Written instruction.
Write out the material exactly, with the pictures left out.
## START Data excerpt
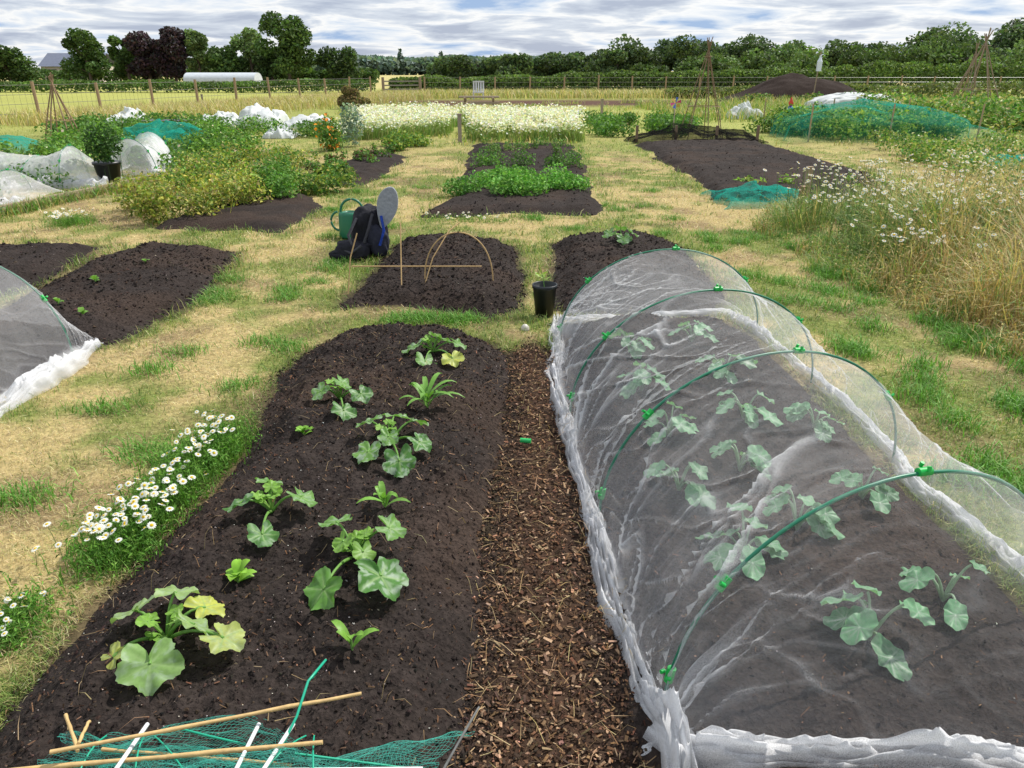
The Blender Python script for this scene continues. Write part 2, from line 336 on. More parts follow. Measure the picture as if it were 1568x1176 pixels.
def arc(a,b,rise=.05,n=7):
    a=np.array(a,float);b=np.array(b,float); t=np.linspace(0,1,n)[:,None]
    return a+(b-a)*t+np.array([0,0,1.])*(4*rise*t*(1-t))
def plant(name,base,L,kind='squash',stem=(.18,.36,.08),sr=.0045,bi=0):
    acc=Acc(); bz=float(bedz(np.array([base[0]]),np.array([base[1]]),bi)[0][0]); b=(base[0],base[1],bz-.005)
    for (x,y,z,s,c,sil) in L:
        az=math.atan2(y-b[1],x-b[0])+rng.normal()*.25
        tube(acc,arc(b,(x,y,z),.03),[sr*1.25]*3+[sr]*4,stem)
        bigleaf(acc,(x,y,z),az,.28+rng.random()*.3,s,kind,c,silver=sil,roll=rng.normal()*.22,vein=(.28,.42,.16) if kind=='squash' else (.34,.42,.34))
    if kind=='squash':
        for k in range(7):
            a=rng.random()*6.28; p=(b[0]+.04*math.cos(a),b[1]+.04*math.sin(a),b[2]+.04+.06*rng.random())
            tube(acc,arc(b,p,.01),.003,(.25,.42,.10)); bigleaf(acc,p,a,-.4,.018+.018*rng.random(),kind,(.2,.38,.06),silver=0)
    return acc.out(name,M_leaf,True)
G1=(.13,.28,.055); G2=(.075,.20,.04); GP=(.26,.38,.13); GY=(.46,.50,.09)
plant('squash_plant',(-1.0,1.70),[(-1.09,1.72,.22,.066,GP,.5),(-1.0,1.80,.22,.064,GP,.5),(-.89,1.66,.22,.070,GP,.6),(-.80,1.63,.20,.064,(.36,.42,.12),.3),(-.96,1.53,.20,.085,(.2,.34,.10),.5),(-.905,1.77,.19,.062,GY,.25),(-1.10,1.6,.16,.045,(.40,.44,.10),.2)])
plant('squash_plant',(-.526,2.08),[(-.60,2.16,.23,.064,G1,.6),(-.41,2.11,.24,.062,G1,.4),(-.405,1.89,.21,.098,G2,.9),(-.575,1.85,.19,.074,(.12,.28,.05),.1),(-.48,2.0,.22,.045,(.18,.34,.06),.2),(-.55,2.03,.24,.04,(.2,.38,.06),.1)])
plant('squash_plant',(-.893,2.37),[(-.985,2.31,.21,.06,G2,.6),(-.924,2.46,.21,.054,G1,.4),(-.765,2.337,.22,.06,G1,.5),(-.86,2.16,.18,.06,G2,.4)])
plant('squash_plant',(-.53,2.90),[(-.634,2.97,.22,.066,G1,.8),(-.431,2.98,.22,.066,G1,.8),(-.60,2.74,.19,.070,G1,.9),(-.46,2.68,.18,.078,G2,.9),(-.39,2.81,.20,.064,G2,.8),(-.53,3.03,.22,.058,G1,.6),(-.52,2.80,.23,.05,G1,.6)])
plant('squash_plant',(-.863,3.42),[(-.94,3.35,.20,.058,G1,.6),(-.735,3.32,.20,.06,G2,.6),(-.79,3.17,.18,.064,G2,.5),(-.85,3.42,.22,.054,G1,.4)])
plant('squash_plant',(-.46,4.05),[(-.56,3.99,.20,.072,G1,.7),(-.42,4.09,.22,.075,G1,.8),(-.33,3.86,.18,.066,GY,.25),(-.48,3.84,.17,.07,G1,.5),(-.32,4.05,.20,.064,G1,.5)])
plant('squash_plant',(1.05,7.1),[(.93,7.1,.22,.075,G1,.6),(1.15,7.15,.22,.08,G1,.6),(1.05,6.95,.2,.08,G2,.5),(1.05,7.25,.24,.07,G1,.3)],bi=6)
def seedling(name,x,y,bi,n=6,L=.07,w=.016,col=(.16,.33,.05),lean=.7):
    acc=Acc(); bz=float(bedz(np.array([x]),np.array([y]),bi)[0][0]); tube(acc,[(x,y,bz-.01),(x,y,bz+L*.45)],.0035,(.2,.36,.1))
    for k in range(n):
        a=k*2.4+rng.normal()*.3; t=np.linspace(0,1,7); le=lean*(.6+.7*rng.random()); l=L*(.7+.5*rng.random())
        c=np.stack([np.cos(a)*l*np.sin(le)*t,np.sin(a)*l*np.sin(le)*t,l*(np.cos(le)*t*1.2-.55*t**2.4)],1)+np.array([x,y,bz+L*.15*(k%3)+.004])
        ww=w*np.sin(np.pi*np.clip(t*.93+.05,0,1))**.7; s=np.array([-np.sin(a),np.cos(a),0])
        V=np.stack([c-s*ww[:,None],c+np.array([0,0,-.003]),c+s*ww[:,None]],1).reshape(-1,3); i=np.arange(6)[:,None]*3
        F=np.concatenate([i+[0,1,4,3],i+[1,2,5,4]],0); acc.add(V,F,np.array(col)*(.85+.3*rng.random()))
    return acc.out(name,M_leaf,True)
seedling('lettuce_seedling',-.88,1.96,0,12,.075,.017,(.24,.46,.05),.9)
seedling('sweetcorn_seedling',-.45,1.64,0,6,.11,.012,(.2,.4,.06),lean=.6)
seedling('sweetcorn_seedling',-.48,2.41,0,8,.12,.012,(.18,.38,.06),lean=.75)
seedling('sweetcorn_seedling',-.41,3.29,0,15,.19,.013,(.16,.34,.06),.8)
seedling('lettuce_seedling',-.95,3.04,0,8,.07,.016,(.2,.42,.05),.8)
for (x,y) in ((-3.29,5.73),(-3.23,5.11),(-3.2,6.4),(-2.95,4.9)): seedling('bean_seedling',x,y,2,5,.06,.02)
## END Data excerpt
Written answer.
The Blender Python script for this scene continues. Write part 2, from line 336 on. More parts follow. Measure the picture as if it were 1568x1176 pixels.
def arc(a,b,rise=.05,n=7):
    a=np.array(a,float);b=np.array(b,float); t=np.linspace(0,1,n)[:,None]
    return a+(b-a)*t+np.array([0,0,1.])*(4*rise*t*(1-t))
def plant(name,base,L,kind='squash',stem=(.18,.36,.08),sr=.0045,bi=0):
    acc=Acc(); bz=float(bedz(np.array([base[0]]),np.array([base[1]]),bi)[0][0]); b=(base[0],base[1],bz-.005)
    for (x,y,z,s,c,sil) in L:
        az=math.atan2(y-b[1],x-b[0])+rng.normal()*.25
        tube(acc,arc(b,(x,y,z),.03),[sr*1.25]*3+[sr]*4,stem)
        bigleaf(acc,(x,y,z),az,.28+rng.random()*.3,s,kind,c,silver=sil,roll=rng.normal()*.22,vein=(.28,.42,.16) if kind=='squash' else (.34,.42,.34))
    if kind=='squash':
        for k in range(7):
            a=rng.random()*6.28; p=(b[0]+.04*math.cos(a),b[1]+.04*math.sin(a),b[2]+.04+.06*rng.random())
            tube(acc,arc(b,p,.01),.003,(.25,.42,.10)); bigleaf(acc,p,a,-.4,.018+.018*rng.random(),kind,(.2,.38,.06),silver=0)
    return acc.out(name,M_leaf,True)
G1=(.13,.28,.055); G2=(.075,.20,.04); GP=(.26,.38,.13); GY=(.46,.50,.09)
plant('squash_plant',(-1.0,1.70),[(-1.09,1.72,.22,.066,GP,.5),(-1.0,1.80,.22,.064,GP,.5),(-.89,1.66,.22,.070,GP,.6),(-.80,1.63,.20,.064,(.36,.42,.12),.3),(-.96,1.53,.20,.085,(.2,.34,.10),.5),(-.905,1.77,.19,.062,GY,.25),(-1.10,1.6,.16,.045,(.40,.44,.10),.2)])
plant('squash_plant',(-.526,2.08),[(-.60,2.16,.23,.064,G1,.6),(-.41,2.11,.24,.062,G1,.4),(-.405,1.89,.21,.098,G2,.9),(-.575,1.85,.19,.074,(.12,.28,.05),.1),(-.48,2.0,.22,.045,(.18,.34,.06),.2),(-.55,2.03,.24,.04,(.2,.38,.06),.1)])
plant('squash_plant',(-.893,2.37),[(-.985,2.31,.21,.06,G2,.6),(-.924,2.46,.21,.054,G1,.4),(-.765,2.337,.22,.06,G1,.5),(-.86,2.16,.18,.06,G2,.4)])
plant('squash_plant',(-.53,2.90),[(-.634,2.97,.22,.066,G1,.8),(-.431,2.98,.22,.066,G1,.8),(-.60,2.74,.19,.070,G1,.9),(-.46,2.68,.18,.078,G2,.9),(-.39,2.81,.20,.064,G2,.8),(-.53,3.03,.22,.058,G1,.6),(-.52,2.80,.23,.05,G1,.6)])
plant('squash_plant',(-.863,3.42),[(-.94,3.35,.20,.058,G1,.6),(-.735,3.32,.20,.06,G2,.6),(-.79,3.17,.18,.064,G2,.5),(-.85,3.42,.22,.054,G1,.4)])
plant('squash_plant',(-.46,4.05),[(-.56,3.99,.20,.072,G1,.7),(-.42,4.09,.22,.075,G1,.8),(-.33,3.86,.18,.066,GY,.25),(-.48,3.84,.17,.07,G1,.5),(-.32,4.05,.20,.064,G1,.5)])
plant('squash_plant',(1.05,7.1),[(.93,7.1,.22,.075,G1,.6),(1.15,7.15,.22,.08,G1,.6),(1.05,6.95,.2,.08,G2,.5),(1.05,7.25,.24,.07,G1,.3)],bi=6)
def seedling(name,x,y,bi,n=6,L=.07,w=.016,col=(.16,.33,.05),lean=.7):
    acc=Acc(); bz=float(bedz(np.array([x]),np.array([y]),bi)[0][0]); tube(acc,[(x,y,bz-.01),(x,y,bz+L*.45)],.0035,(.2,.36,.1))
    for k in range(n):
        a=k*2.4+rng.normal()*.3; t=np.linspace(0,1,7); le=lean*(.6+.7*rng.random()); l=L*(.7+.5*rng.random())
        c=np.stack([np.cos(a)*l*np.sin(le)*t,np.sin(a)*l*np.sin(le)*t,l*(np.cos(le)*t*1.2-.55*t**2.4)],1)+np.array([x,y,bz+L*.15*(k%3)+.004])
        ww=w*np.sin(np.pi*np.clip(t*.93+.05,0,1))**.7; s=np.array([-np.sin(a),np.cos(a),0])
        V=np.stack([c-s*ww[:,None],c+np.array([0,0,-.003]),c+s*ww[:,None]],1).reshape(-1,3); i=np.arange(6)[:,None]*3
        F=np.concatenate([i+[0,1,4,3],i+[1,2,5,4]],0); acc.add(V,F,np.array(col)*(.85+.3*rng.random()))
    return acc.out(name,M_leaf,True)
seedling('lettuce_seedling',-.88,1.96,0,12,.075,.017,(.24,.46,.05),.9)
seedling('sweetcorn_seedling',-.45,1.64,0,6,.11,.012,(.2,.4,.06),lean=.6)
seedling('sweetcorn_seedling',-.48,2.41,0,8,.12,.012,(.18,.38,.06),lean=.75)
seedling('sweetcorn_seedling',-.41,3.29,0,15,.19,.013,(.16,.34,.06),.8)
seedling('lettuce_seedling',-.95,3.04,0,8,.07,.016,(.2,.42,.05),.8)
for (x,y) in ((-3.29,5.73),(-3.23,5.11),(-3.2,6.4),(-2.95,4.9)): seedling('bean_seedling',x,y,2,5,.06,.02)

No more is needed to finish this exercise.